* Directions: Set down, exactly as written, the lines from the top of the data to the line that holds "sc.cycles.sample_clamp_indirect = 4.0", and omit the pictures.

* Dataset content:
========
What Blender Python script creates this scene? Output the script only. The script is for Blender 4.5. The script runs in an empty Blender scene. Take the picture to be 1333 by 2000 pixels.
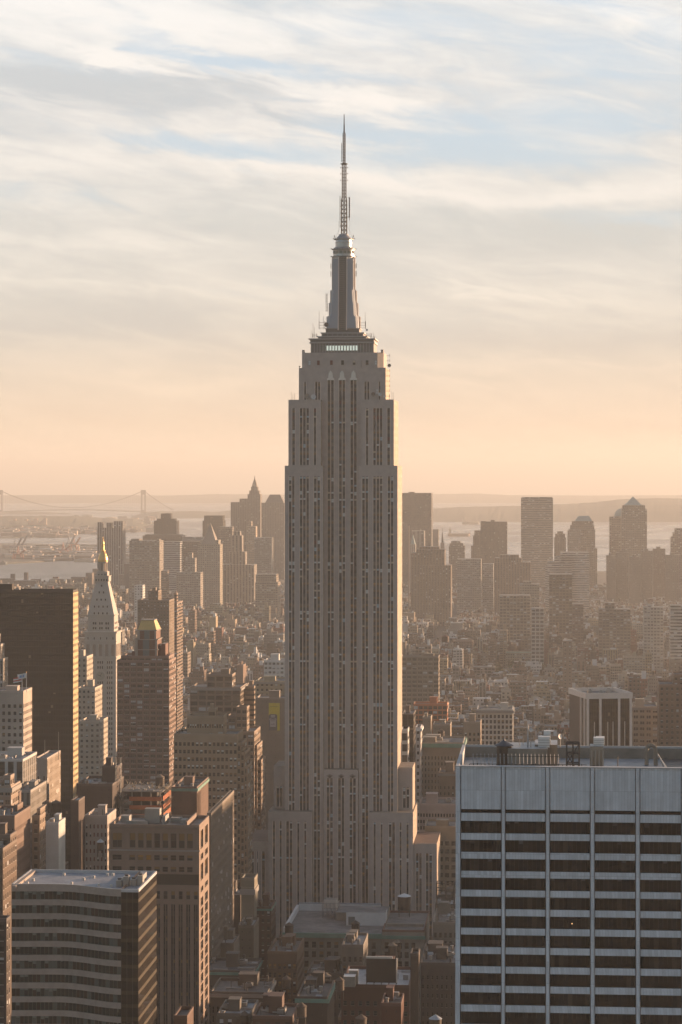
import bpy, math, random
from mathutils import Vector
R = math.radians
sc = bpy.context.scene
COL = sc.collection

# ---------------------------------------------------------------- camera
F, EYE, CX, CY = 4915.0, 260.0, 666.5, 925.0     # focal length and eye level in photo pixels, camera height in metres
cam_d = bpy.data.cameras.new("camera"); cam = bpy.data.objects.new("camera", cam_d); COL.objects.link(cam)
cam.location = (0, 0, EYE); cam.rotation_euler = (R(90), 0, 0)
cam_d.sensor_fit = 'VERTICAL'; cam_d.sensor_height = 24.0; cam_d.lens = F / 2000 * 24
cam_d.shift_y = -(1000 - CY) / 2000
cam_d.clip_start = 1.0; cam_d.clip_end = 120000
sc.camera = cam

# ---------------------------------------------------------------- light
SUN_AZ, SUN_EL = 58.0, 6.0        # degrees right of the view direction, degrees up
sd = bpy.data.lights.new("sun", 'SUN'); sd.energy = 5.0; sd.angle = R(0.6); sd.color = (1.0, .635, .375)
so = bpy.data.objects.new("sun", sd); COL.objects.link(so); so.location = (3000, 2500, 900)
so.rotation_euler = (R(90 - SUN_EL), 0, R(-SUN_AZ + 180))
sc.view_settings.view_transform = 'Standard'; sc.view_settings.look = 'None'
sc.view_settings.gamma = 1; sc.view_settings.exposure = 1.3
sc.cycles.max_bounces = 5; sc.cycles.diffuse_bounces = 2; sc.cycles.glossy_bounces = 2
sc.cycles.volume_bounces = 0; sc.cycles.transparent_max_bounces = 6
sc.cycles.sample_clamp_indirect = 4.0

W = bpy.data.worlds.new("World"); sc.world = W; W.use_nodes = True
nt = W.node_tree; nt.nodes.clear()
class NB:
    """small node helper"""
    def __init__(s, nt): s.nt = nt; s.x = 0
    def n(s, t, **k):
        o = s.nt.nodes.new(t); s.x += 40; o.location = (s.x, 0)
        for a, b in k.items(): setattr(o, a, b)
        return o
    def put(s, sock, v):
        if isinstance(v, bpy.types.NodeSocket): s.nt.links.new(v, sock)
        elif v is not None: sock.default_value = v
    def m(s, op, a, b=None, c=None, clamp=False):
        o = s.n('ShaderNodeMath', operation=op); o.use_clamp = clamp
        s.put(o.inputs[0], a); s.put(o.inputs[1], b); s.put(o.inputs[2], c)
        return o.outputs[0]
    def mr(s, v, a, b, c=0.0, d=1.0, smooth=True):
        o = s.n('ShaderNodeMapRange'); o.interpolation_type = 'SMOOTHSTEP' if smooth else 'LINEAR'
        for i, q in enumerate((v, a, b, c, d)): s.put(o.inputs[i], q)
        return o.outputs[0]
    def mix(s, f, a, b, mode='MIX'):
        o = s.n('ShaderNodeMix', data_type='RGBA', blend_type=mode)
        s.put(o.inputs[0], f); s.put(o.inputs[6], a); s.put(o.inputs[7], b)
        return o.outputs[2]
    def xyz(s, v):
        o = s.n('ShaderNodeSeparateXYZ'); s.put(o.inputs[0], v); return o.outputs
    def vec(s, x, y, z):
        o = s.n('ShaderNodeCombineXYZ')
        for i, q in enumerate((x, y, z)): s.put(o.inputs[i], q)
        return o.outputs[0]
    def noise(s, v, scale, detail=3, rough=.5, dist=0.0):
        o = s.n('ShaderNodeTexNoise'); s.put(o.inputs['Vector'], v); o.inputs['Scale'].default_value = scale
        o.inputs['Detail'].default_value = detail; o.inputs['Roughness'].default_value = rough
        o.inputs['Distortion'].default_value = dist
        return o.outputs[0]
    def ramp(s, f, stops, interp='LINEAR'):
        o = s.n('ShaderNodeValToRGB'); s.put(o.inputs[0], f); r = o.color_ramp; r.interpolation = interp
        while len(r.elements) > 1: r.elements.remove(r.elements[-1])
        r.elements[0].position = stops[0][0]; r.elements[0].color = (*stops[0][1], 1)
        for p, c in stops[1:]:
            e = r.elements.new(p); e.color = (*c, 1)
        return o.outputs[0]
def lin(r, g, b):
    return tuple(((c / 255) / 12.92 if c / 255 < .04045 else ((c / 255 + .055) / 1.055) ** 2.4) for c in (r, g, b))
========
* Exercise result:
What Blender Python script creates this scene? Output the script only. The script is for Blender 4.5. The script runs in an empty Blender scene. Take the picture to be 1333 by 2000 pixels.
import bpy, math, random
from mathutils import Vector
R = math.radians
sc = bpy.context.scene
COL = sc.collection

# ---------------------------------------------------------------- camera
F, EYE, CX, CY = 4915.0, 260.0, 666.5, 925.0     # focal length and eye level in photo pixels, camera height in metres
cam_d = bpy.data.cameras.new("camera"); cam = bpy.data.objects.new("camera", cam_d); COL.objects.link(cam)
cam.location = (0, 0, EYE); cam.rotation_euler = (R(90), 0, 0)
cam_d.sensor_fit = 'VERTICAL'; cam_d.sensor_height = 24.0; cam_d.lens = F / 2000 * 24
cam_d.shift_y = -(1000 - CY) / 2000
cam_d.clip_start = 1.0; cam_d.clip_end = 120000
sc.camera = cam

# ---------------------------------------------------------------- light
SUN_AZ, SUN_EL = 58.0, 6.0        # degrees right of the view direction, degrees up
sd = bpy.data.lights.new("sun", 'SUN'); sd.energy = 5.0; sd.angle = R(0.6); sd.color = (1.0, .635, .375)
so = bpy.data.objects.new("sun", sd); COL.objects.link(so); so.location = (3000, 2500, 900)
so.rotation_euler = (R(90 - SUN_EL), 0, R(-SUN_AZ + 180))
sc.view_settings.view_transform = 'Standard'; sc.view_settings.look = 'None'
sc.view_settings.gamma = 1; sc.view_settings.exposure = 1.3
sc.cycles.max_bounces = 5; sc.cycles.diffuse_bounces = 2; sc.cycles.glossy_bounces = 2
sc.cycles.volume_bounces = 0; sc.cycles.transparent_max_bounces = 6
sc.cycles.sample_clamp_indirect = 4.0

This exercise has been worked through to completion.